Exploring contemporary Spanish and Moroccan attitudes and policies on immigration in a multi-cultural, historical context
Fes – The Exploring Continues

Fes – The Exploring Continues

My second and final day in Fes consisted of wandering around the medina with two British lads. As I had suspected, when I didn’t have a guide with me, people began to haggle and approach more. I wore a djellaba I brought from home, but my compadres were both dressed in shorts and baseball hats, so it was pretty obvious we were tourists.

* I’m the youngest person I’ve met in the hostel yet. Everyone is at least 22. *

We didn’t really experience any severe harassment, but several people attempted to tell us roads were closed (when they weren’t), lead us into their family’s tannery, and a little kid followed us for a good fifteen minutes, before insisting he had guided us to the main street and badgered us for money. He pestered each of us until he found a weak link-the chap from Liverpool- to give him several dirhams.

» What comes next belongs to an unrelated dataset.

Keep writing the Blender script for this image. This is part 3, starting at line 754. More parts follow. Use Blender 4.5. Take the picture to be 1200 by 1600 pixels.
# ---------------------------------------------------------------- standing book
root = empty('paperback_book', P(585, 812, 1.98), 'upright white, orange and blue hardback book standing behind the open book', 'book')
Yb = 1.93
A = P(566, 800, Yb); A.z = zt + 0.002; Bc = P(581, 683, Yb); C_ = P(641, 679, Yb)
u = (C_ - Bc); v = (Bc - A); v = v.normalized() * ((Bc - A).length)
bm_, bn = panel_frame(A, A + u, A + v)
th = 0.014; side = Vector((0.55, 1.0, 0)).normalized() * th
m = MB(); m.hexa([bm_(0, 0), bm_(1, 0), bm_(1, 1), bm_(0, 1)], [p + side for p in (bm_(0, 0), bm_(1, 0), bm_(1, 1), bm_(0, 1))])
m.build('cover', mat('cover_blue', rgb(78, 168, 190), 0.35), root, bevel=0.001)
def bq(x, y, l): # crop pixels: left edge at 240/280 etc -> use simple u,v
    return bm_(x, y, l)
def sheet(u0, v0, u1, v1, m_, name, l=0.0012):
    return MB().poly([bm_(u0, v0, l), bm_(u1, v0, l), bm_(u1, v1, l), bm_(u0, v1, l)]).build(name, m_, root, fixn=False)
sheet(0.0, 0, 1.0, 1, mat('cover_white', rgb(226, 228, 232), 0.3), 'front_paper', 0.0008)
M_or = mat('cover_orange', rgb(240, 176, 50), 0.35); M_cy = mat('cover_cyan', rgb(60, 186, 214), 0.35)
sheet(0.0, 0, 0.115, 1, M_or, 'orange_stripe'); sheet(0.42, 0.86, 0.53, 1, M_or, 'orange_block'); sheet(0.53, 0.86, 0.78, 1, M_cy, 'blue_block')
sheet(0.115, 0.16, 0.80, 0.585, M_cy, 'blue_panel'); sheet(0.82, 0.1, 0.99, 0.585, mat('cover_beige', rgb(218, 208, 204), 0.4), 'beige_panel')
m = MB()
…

After a hot day roaming around the medina, we found our way back to the hostel before leaving for the Marinid/Merenid Tombs. From here we had a beautiful view of Fes, but also got to witness the sunset spectacle of the muezzin‘s chant, which announced the end of fasting.

The tombs^^

To signify the start, a cannon exploded, followed by sirens, and then chanting coming from the various mosques in Fes.

It was amazing to witness the ripple effect amongst the mosques, as well as watch all of the streets clear immediately. The city was still, except for the wandering tourists. Though I don’t completely understand Islam, Ramadan, or the various rituals/prayer times throughout the day, I’ve been able to appreciate the peacefulness and periods of reflection it instills, as well as the sense of community it builds amongst Moroccans.